Something is radically wrong.
The Christian community often resembles a Wall Street exchange of works where in the elite are honored and the ordinary ignored. Love is stifled, freedom shackled, and self-righteousness believed. The institutional church has become a wounder of the healers rather than a healer of the wounded... Put bluntly the American Church today accepts grace in theory but denies it in practice.
Our culture has made the word grace impossible to understand. We resonate with slogans such as:
"There's no free lunch."
"You get what you deserve."
"You want love? Earn it."
"You want mercy? Show you deserve it."
"Do unto others before they do it unto you."

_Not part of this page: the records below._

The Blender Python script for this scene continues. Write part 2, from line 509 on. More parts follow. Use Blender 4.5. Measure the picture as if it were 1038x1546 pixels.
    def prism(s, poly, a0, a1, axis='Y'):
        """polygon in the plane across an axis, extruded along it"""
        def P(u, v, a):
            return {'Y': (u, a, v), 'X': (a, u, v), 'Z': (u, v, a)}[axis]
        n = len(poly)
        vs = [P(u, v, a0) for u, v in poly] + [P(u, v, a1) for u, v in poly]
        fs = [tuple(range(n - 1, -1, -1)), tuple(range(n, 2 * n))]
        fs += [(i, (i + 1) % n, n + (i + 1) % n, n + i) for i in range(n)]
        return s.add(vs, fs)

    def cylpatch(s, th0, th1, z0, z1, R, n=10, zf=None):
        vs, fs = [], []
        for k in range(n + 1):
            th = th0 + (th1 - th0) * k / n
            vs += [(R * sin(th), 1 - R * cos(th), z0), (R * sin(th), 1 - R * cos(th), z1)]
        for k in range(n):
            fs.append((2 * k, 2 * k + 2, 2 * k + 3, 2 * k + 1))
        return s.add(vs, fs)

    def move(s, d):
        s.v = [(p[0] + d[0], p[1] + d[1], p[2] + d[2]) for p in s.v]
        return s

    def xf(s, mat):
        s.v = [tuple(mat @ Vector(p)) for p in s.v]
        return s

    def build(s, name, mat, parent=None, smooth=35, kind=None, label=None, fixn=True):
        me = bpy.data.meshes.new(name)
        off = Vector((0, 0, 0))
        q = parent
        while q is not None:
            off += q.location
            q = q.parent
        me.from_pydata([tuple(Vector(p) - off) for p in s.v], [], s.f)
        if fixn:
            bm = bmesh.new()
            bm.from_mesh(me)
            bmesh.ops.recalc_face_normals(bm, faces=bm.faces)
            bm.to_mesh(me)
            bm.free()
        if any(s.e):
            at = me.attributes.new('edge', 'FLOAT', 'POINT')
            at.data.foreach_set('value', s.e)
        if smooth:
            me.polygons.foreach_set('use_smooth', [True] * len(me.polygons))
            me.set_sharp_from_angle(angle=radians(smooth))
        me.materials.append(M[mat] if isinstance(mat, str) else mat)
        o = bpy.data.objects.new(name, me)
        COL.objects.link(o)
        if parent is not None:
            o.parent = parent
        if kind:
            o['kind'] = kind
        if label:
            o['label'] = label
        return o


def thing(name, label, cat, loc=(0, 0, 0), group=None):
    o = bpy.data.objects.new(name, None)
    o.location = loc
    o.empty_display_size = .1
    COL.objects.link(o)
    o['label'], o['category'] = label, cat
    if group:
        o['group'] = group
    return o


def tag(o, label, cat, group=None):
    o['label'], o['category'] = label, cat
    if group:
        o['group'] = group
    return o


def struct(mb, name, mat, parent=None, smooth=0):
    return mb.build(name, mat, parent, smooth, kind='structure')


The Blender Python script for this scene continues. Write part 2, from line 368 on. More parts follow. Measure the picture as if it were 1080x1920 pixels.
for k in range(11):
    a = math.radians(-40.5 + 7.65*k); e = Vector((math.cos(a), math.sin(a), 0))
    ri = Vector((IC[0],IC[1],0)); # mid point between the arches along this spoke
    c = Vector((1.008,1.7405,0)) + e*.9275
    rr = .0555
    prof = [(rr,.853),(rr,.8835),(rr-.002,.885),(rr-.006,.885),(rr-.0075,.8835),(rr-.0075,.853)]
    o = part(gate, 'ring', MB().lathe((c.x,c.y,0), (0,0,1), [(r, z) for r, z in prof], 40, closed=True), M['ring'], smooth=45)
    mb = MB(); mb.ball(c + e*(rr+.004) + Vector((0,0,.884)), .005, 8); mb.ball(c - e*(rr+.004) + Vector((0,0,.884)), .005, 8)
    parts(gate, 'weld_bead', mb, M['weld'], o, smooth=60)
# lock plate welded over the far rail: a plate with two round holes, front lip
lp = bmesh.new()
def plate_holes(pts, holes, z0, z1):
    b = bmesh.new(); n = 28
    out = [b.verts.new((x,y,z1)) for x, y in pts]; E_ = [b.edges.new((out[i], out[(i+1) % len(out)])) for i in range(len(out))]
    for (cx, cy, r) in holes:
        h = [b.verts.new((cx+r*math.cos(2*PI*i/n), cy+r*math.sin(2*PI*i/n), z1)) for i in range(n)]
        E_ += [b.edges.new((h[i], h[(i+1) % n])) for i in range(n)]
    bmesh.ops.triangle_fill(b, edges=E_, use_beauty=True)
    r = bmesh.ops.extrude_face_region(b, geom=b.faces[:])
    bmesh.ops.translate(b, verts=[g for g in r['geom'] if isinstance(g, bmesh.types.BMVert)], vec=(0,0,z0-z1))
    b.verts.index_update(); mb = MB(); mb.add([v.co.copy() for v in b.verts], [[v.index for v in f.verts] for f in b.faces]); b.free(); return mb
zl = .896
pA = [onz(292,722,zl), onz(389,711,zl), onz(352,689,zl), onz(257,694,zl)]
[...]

Though lip service is paid to the gospel of grace, many Christians live as if it is only personal discipline and self-denial that will mold the perfect me. The emphasis is on what I do rather than on what God is doing.
Our approach to the Christian life is just as absurd as the enthusiastic young man who had just received his plumber's license and was taken to see Niagara Falls. He studied it for a minute and then said, "I think I can fix this."
We believe that we can pull ourselves up by our bootstraps- indeed, we can do it ourselves. Sooner or later we are confronted with the painful truth of our inadequacy and insufficiency. Our security is shattered and our bootstraps are cut.
As we walk through this season of understanding what God did for us in the person of Jesus, and what Jesus did for us in the sacrifice of his life, we pray for the God of grace have mercy on us- again. We are no good on our own. And the sooner we realize the biblical truth that we should should be thankful for that weakness, the closer we come to understanding the Easter event. Have a blessed Sabbath.